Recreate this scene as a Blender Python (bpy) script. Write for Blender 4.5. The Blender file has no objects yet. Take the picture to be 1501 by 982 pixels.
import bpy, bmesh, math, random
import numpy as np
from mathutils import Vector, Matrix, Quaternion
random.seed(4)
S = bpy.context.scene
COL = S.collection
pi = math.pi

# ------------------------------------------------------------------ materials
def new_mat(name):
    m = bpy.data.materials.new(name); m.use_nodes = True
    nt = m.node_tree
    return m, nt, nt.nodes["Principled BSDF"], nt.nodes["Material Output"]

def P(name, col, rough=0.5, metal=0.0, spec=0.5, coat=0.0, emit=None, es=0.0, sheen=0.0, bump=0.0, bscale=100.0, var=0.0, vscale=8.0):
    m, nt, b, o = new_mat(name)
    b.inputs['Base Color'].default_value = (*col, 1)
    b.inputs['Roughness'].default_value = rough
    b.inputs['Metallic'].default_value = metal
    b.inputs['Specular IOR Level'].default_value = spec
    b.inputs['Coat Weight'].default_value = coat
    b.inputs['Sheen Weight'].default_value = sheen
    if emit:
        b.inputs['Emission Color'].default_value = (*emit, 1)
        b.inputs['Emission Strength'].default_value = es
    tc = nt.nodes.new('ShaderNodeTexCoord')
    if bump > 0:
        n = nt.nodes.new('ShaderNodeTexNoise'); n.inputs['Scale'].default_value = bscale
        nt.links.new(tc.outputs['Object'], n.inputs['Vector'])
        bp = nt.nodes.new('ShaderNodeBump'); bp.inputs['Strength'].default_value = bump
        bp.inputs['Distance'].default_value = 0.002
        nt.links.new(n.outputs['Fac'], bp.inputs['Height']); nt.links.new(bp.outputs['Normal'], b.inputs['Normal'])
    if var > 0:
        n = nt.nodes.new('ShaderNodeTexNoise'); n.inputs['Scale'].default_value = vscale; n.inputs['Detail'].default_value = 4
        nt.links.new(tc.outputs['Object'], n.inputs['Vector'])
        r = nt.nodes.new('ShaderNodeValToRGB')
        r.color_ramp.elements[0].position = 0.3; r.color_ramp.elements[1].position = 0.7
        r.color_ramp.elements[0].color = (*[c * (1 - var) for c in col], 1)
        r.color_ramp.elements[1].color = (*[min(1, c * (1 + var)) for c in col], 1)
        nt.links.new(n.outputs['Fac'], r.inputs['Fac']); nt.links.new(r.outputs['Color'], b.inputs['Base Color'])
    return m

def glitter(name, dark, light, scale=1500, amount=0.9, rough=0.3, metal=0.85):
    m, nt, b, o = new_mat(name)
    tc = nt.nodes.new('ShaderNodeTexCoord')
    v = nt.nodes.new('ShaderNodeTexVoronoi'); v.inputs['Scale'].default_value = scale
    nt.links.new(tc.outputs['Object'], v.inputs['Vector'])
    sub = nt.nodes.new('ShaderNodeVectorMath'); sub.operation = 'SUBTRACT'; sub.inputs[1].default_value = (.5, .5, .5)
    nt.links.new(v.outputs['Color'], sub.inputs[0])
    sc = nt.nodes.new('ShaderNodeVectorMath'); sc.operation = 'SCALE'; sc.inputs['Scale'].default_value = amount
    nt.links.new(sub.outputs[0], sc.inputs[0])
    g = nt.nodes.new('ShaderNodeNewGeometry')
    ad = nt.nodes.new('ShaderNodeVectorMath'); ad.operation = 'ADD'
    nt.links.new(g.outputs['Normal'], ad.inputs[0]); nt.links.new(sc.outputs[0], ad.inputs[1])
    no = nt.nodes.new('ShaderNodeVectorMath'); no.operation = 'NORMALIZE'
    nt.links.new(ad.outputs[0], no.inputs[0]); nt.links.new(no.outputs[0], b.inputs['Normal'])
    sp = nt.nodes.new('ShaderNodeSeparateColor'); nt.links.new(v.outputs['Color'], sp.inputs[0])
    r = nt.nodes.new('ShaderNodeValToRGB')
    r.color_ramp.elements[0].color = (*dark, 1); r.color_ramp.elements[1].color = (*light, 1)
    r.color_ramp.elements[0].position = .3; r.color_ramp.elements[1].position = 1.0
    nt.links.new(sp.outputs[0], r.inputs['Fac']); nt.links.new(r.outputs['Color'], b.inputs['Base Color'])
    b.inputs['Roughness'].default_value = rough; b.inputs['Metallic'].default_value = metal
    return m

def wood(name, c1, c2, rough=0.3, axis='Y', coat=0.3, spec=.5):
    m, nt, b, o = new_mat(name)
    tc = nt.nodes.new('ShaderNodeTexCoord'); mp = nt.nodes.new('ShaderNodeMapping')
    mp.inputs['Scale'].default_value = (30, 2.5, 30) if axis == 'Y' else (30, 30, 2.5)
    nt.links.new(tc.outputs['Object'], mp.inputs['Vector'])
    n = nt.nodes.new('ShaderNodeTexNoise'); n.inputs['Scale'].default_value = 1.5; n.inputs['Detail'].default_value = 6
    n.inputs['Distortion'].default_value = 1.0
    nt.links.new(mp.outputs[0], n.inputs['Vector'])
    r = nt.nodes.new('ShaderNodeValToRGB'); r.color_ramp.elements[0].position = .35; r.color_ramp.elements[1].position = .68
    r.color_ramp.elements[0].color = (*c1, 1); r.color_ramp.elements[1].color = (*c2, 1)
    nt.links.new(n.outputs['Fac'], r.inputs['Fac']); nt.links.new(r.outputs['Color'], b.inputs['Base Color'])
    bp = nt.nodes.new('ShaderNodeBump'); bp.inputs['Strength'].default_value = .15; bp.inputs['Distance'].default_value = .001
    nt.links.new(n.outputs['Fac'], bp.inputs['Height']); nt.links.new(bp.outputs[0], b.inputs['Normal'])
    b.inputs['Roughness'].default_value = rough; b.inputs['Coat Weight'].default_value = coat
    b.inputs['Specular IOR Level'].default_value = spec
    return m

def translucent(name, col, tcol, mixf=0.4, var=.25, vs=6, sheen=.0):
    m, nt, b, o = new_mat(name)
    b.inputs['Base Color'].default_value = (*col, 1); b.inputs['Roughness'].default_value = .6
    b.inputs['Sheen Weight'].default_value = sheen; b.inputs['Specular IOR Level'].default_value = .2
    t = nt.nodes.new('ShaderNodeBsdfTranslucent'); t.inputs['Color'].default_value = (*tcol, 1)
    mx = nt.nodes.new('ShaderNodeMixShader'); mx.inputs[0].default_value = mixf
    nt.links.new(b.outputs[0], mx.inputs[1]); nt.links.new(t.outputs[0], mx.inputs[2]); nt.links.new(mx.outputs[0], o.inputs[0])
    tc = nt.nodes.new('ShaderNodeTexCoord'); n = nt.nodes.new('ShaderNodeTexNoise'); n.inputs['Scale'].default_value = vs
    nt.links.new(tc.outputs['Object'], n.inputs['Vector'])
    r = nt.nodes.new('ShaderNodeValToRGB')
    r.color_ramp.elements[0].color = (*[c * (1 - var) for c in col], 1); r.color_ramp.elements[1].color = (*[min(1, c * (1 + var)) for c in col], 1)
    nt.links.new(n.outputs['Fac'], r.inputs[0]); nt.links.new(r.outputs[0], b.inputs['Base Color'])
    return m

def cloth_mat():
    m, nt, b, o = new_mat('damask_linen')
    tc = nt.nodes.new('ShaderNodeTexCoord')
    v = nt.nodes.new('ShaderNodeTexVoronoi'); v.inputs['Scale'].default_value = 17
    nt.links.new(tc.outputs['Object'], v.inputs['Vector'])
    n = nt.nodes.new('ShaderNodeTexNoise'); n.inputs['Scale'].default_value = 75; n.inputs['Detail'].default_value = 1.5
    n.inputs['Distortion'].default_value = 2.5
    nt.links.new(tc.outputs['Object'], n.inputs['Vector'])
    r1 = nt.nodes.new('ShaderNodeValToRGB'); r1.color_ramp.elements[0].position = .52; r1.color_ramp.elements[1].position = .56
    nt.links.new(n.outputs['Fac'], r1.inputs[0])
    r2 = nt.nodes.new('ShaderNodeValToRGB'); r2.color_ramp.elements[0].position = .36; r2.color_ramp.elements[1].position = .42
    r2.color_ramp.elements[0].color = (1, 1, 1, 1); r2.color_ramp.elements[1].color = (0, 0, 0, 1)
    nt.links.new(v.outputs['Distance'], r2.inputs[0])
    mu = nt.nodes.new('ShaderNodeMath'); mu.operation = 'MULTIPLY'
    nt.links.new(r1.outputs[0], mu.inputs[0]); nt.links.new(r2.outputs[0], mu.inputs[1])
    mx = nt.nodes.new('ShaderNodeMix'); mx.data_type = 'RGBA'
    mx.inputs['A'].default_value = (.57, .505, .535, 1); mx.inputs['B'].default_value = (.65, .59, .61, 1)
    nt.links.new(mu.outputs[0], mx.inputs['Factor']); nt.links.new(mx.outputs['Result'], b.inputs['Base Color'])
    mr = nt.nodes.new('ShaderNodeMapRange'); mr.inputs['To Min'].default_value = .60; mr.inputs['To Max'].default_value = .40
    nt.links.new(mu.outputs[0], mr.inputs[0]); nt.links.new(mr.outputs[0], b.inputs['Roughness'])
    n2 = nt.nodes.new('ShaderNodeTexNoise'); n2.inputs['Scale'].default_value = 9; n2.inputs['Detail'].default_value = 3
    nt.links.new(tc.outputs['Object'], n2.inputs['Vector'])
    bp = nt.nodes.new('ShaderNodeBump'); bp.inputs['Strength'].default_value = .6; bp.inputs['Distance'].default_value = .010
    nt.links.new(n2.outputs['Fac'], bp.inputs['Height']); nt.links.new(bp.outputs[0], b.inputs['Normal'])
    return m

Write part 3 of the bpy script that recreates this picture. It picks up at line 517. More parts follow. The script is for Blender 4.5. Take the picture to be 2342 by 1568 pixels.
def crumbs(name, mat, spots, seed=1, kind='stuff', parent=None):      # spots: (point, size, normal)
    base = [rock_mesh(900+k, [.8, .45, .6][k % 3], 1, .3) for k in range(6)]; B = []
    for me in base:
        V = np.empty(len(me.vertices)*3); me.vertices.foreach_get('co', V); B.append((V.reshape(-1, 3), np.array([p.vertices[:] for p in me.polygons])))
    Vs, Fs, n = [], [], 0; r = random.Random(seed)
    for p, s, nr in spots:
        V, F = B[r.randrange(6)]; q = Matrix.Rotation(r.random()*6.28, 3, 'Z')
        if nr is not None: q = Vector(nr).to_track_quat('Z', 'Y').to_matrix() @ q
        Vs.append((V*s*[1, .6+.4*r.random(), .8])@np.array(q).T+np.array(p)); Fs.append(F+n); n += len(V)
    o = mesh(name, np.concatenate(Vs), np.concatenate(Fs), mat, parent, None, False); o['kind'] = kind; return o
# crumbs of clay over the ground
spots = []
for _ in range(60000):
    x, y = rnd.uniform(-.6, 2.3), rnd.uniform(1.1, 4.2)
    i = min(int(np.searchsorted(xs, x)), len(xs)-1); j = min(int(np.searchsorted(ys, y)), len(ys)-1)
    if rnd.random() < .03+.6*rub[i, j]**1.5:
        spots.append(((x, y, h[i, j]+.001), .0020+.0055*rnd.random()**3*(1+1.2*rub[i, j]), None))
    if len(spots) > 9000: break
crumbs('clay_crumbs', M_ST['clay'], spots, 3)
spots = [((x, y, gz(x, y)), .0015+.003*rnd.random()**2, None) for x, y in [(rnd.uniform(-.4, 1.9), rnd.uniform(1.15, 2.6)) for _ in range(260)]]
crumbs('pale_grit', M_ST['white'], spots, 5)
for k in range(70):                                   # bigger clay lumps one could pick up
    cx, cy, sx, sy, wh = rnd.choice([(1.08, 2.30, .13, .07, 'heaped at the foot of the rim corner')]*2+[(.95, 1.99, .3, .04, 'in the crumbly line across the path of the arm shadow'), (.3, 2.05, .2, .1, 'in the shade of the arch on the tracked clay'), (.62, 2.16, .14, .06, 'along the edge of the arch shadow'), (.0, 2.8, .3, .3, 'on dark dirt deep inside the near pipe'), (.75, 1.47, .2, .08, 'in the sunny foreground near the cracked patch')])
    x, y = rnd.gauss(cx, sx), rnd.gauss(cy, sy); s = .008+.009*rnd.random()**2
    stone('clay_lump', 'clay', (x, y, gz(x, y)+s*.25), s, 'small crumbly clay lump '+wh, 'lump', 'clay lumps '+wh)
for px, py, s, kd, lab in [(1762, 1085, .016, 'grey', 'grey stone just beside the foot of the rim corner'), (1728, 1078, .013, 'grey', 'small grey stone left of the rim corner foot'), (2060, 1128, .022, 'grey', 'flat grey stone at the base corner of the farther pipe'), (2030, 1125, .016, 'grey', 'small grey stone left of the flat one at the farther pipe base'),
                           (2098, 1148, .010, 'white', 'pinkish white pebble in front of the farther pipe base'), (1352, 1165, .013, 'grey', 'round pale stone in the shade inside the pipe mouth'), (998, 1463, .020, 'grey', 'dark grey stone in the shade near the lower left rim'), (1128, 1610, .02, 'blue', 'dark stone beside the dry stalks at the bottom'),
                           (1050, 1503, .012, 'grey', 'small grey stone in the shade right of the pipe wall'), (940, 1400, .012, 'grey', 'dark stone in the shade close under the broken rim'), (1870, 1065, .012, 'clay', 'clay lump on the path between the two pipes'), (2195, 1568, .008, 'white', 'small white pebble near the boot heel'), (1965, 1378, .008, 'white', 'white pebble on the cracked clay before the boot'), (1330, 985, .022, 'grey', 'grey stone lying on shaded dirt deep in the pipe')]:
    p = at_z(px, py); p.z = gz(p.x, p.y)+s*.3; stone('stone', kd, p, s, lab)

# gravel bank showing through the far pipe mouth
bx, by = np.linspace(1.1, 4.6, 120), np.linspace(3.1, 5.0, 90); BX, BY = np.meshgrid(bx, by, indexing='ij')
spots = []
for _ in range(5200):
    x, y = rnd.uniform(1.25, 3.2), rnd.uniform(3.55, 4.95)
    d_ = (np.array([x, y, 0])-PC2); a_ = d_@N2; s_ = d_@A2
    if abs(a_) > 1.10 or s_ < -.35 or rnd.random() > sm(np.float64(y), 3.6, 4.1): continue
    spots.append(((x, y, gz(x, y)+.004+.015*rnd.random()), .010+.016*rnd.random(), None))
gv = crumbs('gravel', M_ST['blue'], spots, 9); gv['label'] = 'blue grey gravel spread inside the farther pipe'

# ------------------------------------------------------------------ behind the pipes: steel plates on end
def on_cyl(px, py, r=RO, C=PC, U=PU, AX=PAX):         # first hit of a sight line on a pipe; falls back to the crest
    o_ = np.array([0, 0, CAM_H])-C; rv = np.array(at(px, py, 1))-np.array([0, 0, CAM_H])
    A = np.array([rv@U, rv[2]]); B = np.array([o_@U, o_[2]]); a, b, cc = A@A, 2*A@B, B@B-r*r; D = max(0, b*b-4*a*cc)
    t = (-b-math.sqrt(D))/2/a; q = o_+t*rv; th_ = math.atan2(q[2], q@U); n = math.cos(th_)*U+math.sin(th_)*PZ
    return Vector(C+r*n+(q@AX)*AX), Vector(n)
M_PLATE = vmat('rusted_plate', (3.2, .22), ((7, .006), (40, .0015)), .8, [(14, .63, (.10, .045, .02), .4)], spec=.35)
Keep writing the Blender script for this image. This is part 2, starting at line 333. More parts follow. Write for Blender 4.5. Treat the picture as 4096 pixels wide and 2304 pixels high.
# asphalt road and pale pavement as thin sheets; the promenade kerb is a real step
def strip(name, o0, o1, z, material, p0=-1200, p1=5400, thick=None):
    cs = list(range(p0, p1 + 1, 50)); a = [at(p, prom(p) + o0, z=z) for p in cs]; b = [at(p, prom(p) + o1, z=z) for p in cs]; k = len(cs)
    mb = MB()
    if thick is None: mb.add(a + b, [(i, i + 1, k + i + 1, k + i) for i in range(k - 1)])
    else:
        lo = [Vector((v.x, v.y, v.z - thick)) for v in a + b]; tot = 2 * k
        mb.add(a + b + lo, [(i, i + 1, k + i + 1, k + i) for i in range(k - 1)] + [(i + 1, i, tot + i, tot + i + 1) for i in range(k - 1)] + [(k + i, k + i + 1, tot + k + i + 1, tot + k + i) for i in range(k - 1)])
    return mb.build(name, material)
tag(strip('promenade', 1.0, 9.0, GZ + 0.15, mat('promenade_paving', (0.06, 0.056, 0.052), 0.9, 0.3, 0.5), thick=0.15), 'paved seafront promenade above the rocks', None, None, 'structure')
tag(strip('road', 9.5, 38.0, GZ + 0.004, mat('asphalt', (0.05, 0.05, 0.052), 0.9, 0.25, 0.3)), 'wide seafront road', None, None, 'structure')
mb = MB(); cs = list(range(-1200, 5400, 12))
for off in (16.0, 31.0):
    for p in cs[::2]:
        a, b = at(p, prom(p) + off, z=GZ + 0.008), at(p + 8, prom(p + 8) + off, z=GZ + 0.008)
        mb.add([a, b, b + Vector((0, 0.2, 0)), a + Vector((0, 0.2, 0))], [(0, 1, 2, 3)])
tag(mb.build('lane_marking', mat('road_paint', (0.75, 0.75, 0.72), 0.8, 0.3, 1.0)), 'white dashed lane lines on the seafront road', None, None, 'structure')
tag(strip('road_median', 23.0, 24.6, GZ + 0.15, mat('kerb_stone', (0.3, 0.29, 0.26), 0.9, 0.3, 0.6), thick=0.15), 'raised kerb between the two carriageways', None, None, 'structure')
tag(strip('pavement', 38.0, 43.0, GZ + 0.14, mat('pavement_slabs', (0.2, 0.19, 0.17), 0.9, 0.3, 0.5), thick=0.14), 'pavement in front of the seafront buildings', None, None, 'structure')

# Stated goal
Locate each line containing the string "picture" and show it.

# Solution to this exercise
Recreate this scene as a Blender Python (bpy) script. Write for Blender 4.5. The Blender file has no objects yet. Take the picture to be 1501 by 982 pixels.
Write part 3 of the bpy script that recreates this picture. It picks up at line 517. More parts follow. The script is for Blender 4.5. Take the picture to be 2342 by 1568 pixels.
Keep writing the Blender script for this image. This is part 2, starting at line 333. More parts follow. Write for Blender 4.5. Treat the picture as 4096 pixels wide and 2304 pixels high.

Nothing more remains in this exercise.